To be done:
How many of the lines below contain "this"? Answer with that number alone.

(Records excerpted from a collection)
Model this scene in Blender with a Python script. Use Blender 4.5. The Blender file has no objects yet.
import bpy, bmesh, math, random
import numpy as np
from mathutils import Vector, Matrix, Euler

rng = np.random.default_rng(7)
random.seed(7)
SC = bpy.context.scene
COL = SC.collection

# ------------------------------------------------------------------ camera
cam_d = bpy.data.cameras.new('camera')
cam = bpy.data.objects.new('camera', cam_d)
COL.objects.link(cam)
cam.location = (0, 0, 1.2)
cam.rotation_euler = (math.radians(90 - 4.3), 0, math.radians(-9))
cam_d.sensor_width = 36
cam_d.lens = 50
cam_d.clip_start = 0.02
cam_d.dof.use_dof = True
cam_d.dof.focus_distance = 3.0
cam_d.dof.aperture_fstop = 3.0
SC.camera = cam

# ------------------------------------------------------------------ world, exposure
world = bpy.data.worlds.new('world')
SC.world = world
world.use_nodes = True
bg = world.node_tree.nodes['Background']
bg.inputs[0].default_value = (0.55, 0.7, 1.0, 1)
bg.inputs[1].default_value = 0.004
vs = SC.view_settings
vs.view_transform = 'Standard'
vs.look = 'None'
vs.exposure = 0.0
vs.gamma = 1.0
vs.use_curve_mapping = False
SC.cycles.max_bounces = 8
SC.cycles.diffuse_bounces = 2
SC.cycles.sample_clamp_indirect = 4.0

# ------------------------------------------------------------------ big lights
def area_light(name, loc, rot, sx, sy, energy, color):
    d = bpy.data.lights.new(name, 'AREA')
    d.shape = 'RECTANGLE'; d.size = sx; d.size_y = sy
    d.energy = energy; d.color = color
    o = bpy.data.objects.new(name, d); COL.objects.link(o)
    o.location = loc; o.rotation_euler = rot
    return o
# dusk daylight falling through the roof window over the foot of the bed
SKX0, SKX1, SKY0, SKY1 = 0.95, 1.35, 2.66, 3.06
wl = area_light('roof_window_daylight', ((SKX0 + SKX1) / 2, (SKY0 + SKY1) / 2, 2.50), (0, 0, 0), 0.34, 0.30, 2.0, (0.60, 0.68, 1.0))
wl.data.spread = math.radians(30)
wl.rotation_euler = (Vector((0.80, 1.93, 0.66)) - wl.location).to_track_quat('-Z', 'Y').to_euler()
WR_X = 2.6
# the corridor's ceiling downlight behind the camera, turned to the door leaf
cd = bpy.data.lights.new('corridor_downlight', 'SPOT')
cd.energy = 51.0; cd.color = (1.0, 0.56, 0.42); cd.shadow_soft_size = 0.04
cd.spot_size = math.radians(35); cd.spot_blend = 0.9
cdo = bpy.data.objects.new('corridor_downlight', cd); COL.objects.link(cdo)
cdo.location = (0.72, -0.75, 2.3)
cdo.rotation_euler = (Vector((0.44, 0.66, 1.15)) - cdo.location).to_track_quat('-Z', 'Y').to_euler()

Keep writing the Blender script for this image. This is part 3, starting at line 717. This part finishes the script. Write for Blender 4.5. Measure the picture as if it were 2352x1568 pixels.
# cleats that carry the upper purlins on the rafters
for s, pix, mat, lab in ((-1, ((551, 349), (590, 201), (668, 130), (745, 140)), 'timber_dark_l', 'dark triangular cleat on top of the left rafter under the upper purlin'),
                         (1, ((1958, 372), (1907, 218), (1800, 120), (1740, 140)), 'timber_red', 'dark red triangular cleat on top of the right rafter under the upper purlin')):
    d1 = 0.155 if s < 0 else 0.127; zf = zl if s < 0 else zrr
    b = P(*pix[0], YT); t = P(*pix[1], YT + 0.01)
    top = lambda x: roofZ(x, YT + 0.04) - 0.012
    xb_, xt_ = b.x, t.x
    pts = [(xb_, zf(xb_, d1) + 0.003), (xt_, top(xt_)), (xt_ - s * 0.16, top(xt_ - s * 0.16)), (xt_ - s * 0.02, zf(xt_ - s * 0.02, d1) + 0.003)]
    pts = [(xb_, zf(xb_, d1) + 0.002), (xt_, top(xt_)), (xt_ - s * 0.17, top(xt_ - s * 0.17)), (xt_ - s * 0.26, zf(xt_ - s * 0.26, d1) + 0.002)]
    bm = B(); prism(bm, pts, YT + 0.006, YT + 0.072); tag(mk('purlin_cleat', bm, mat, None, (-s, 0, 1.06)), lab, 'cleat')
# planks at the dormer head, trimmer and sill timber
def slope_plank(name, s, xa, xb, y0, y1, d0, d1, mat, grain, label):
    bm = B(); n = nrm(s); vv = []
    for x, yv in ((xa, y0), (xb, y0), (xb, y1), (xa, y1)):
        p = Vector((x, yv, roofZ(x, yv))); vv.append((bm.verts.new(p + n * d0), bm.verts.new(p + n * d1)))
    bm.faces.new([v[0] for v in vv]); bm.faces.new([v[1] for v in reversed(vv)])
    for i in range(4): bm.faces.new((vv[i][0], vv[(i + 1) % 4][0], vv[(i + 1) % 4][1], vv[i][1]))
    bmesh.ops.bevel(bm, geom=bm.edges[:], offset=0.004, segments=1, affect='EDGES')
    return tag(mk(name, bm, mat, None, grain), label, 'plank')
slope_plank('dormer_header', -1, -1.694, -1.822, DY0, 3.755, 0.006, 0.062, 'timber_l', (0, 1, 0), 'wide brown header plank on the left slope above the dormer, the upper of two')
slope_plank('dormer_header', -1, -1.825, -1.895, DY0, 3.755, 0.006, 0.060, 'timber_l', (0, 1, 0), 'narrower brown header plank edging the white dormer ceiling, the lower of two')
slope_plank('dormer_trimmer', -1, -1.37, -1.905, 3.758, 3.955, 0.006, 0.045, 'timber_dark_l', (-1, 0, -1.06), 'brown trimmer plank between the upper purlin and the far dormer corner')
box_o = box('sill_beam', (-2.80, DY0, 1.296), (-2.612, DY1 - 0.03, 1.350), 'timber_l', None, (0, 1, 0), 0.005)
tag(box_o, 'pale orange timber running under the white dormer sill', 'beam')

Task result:
2